◆ What this task involves
Collect all lines from the listing that include the string "picture".

######

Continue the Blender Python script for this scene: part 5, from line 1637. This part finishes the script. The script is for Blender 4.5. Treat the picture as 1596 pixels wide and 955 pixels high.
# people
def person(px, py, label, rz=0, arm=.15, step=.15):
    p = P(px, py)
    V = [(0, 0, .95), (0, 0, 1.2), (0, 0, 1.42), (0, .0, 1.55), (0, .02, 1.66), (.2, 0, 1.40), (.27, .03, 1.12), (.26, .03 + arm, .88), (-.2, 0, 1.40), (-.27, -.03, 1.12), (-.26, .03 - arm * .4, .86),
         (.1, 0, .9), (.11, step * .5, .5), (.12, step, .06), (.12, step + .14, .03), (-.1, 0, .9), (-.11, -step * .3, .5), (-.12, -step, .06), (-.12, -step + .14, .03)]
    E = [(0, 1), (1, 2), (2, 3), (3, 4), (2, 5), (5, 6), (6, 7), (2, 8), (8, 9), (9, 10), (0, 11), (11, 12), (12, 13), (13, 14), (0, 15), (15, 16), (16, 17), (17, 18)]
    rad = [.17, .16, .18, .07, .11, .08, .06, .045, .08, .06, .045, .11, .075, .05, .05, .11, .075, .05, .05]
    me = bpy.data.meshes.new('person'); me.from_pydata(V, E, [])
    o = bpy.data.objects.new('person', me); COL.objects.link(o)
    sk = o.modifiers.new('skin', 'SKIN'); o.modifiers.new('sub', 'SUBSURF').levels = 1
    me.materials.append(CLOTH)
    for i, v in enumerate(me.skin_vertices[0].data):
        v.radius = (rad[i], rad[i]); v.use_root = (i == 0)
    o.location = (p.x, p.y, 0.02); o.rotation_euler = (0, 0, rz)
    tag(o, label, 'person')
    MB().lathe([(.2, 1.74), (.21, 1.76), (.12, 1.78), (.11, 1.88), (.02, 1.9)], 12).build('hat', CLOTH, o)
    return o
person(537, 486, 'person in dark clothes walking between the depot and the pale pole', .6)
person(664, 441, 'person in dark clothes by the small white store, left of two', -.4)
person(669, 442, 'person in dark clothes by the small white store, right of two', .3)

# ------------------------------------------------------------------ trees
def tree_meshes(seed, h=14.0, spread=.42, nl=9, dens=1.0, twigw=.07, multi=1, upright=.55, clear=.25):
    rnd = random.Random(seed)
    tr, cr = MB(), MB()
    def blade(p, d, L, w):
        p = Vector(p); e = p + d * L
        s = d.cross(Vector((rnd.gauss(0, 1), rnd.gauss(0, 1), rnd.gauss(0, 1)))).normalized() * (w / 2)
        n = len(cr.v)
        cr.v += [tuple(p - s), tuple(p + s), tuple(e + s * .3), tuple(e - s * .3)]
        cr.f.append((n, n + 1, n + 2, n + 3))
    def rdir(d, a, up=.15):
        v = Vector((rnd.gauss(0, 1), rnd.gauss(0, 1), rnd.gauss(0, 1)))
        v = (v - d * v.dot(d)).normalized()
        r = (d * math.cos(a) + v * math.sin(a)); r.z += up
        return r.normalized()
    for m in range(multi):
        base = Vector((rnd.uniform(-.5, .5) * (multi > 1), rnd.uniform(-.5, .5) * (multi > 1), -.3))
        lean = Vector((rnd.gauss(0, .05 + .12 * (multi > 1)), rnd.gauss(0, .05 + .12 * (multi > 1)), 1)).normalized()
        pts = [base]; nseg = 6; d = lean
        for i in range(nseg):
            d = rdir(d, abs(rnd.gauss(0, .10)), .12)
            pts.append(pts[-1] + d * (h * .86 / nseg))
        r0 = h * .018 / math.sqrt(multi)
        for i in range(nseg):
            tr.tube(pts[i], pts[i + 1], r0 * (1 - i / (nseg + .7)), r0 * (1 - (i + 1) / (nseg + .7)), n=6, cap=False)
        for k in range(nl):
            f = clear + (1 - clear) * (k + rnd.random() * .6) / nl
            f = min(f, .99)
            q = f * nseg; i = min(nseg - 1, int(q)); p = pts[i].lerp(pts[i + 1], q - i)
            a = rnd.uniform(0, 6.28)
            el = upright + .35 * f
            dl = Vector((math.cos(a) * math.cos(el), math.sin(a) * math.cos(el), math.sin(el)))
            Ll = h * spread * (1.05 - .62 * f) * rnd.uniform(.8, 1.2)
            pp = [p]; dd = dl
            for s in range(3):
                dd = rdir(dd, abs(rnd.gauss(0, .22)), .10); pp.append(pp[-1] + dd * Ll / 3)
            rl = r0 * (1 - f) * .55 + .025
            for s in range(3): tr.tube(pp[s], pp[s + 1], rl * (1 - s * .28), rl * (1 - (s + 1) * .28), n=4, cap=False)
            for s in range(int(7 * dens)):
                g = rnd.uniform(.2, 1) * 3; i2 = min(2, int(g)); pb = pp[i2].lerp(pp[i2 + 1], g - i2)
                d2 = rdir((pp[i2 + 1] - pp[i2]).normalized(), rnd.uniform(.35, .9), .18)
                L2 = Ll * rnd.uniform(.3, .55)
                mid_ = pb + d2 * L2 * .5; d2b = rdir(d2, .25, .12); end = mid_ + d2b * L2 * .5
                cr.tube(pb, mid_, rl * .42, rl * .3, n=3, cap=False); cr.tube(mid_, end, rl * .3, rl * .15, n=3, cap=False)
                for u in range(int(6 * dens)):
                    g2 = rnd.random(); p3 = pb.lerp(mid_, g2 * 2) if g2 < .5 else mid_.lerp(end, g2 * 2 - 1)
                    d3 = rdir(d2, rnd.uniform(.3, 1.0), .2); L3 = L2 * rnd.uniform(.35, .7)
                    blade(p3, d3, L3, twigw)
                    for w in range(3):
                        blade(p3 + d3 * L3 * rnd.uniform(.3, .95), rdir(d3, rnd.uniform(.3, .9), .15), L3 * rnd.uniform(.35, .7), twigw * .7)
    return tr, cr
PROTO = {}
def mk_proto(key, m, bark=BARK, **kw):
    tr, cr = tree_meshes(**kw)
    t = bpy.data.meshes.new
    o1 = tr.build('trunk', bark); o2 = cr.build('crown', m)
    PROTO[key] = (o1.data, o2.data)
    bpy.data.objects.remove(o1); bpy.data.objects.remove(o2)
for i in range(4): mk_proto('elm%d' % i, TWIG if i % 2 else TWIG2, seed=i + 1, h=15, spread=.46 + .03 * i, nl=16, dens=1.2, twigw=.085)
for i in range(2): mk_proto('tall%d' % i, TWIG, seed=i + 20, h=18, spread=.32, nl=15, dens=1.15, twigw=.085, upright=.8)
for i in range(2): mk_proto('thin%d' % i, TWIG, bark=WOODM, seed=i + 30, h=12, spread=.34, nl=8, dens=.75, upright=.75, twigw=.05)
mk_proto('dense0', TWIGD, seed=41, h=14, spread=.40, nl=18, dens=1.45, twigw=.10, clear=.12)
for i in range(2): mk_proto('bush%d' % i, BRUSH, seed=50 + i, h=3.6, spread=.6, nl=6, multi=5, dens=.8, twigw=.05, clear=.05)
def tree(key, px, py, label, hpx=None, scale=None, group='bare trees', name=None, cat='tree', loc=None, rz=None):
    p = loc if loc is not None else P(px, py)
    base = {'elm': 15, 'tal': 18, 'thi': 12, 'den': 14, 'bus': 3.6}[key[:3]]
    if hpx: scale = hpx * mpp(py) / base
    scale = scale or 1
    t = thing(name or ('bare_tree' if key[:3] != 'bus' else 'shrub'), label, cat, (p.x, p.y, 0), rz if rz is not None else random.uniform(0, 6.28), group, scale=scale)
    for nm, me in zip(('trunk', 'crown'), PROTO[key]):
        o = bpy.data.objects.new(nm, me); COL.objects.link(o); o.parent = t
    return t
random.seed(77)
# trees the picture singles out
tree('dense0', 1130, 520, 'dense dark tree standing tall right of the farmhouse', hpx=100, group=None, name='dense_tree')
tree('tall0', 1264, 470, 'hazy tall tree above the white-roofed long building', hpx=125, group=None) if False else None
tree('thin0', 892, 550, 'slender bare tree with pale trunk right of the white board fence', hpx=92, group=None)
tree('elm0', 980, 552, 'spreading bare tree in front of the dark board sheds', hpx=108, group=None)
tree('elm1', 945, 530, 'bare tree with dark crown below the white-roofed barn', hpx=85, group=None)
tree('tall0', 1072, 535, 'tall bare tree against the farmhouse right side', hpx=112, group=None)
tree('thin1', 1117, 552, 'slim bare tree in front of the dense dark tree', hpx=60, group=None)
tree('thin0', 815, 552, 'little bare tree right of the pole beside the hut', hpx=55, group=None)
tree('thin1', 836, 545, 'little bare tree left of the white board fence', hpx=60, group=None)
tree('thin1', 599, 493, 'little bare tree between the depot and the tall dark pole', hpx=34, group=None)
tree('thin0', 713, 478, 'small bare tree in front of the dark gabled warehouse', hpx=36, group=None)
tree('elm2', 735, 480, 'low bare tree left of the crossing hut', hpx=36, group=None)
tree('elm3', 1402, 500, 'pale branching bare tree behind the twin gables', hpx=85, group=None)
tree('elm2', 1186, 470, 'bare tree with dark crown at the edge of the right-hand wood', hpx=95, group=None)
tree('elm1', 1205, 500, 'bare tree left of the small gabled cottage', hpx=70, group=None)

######

◆ Full response
Continue the Blender Python script for this scene: part 5, from line 1637. This part finishes the script. The script is for Blender 4.5. Treat the picture as 1596 pixels wide and 955 pixels high.
# trees the picture singles out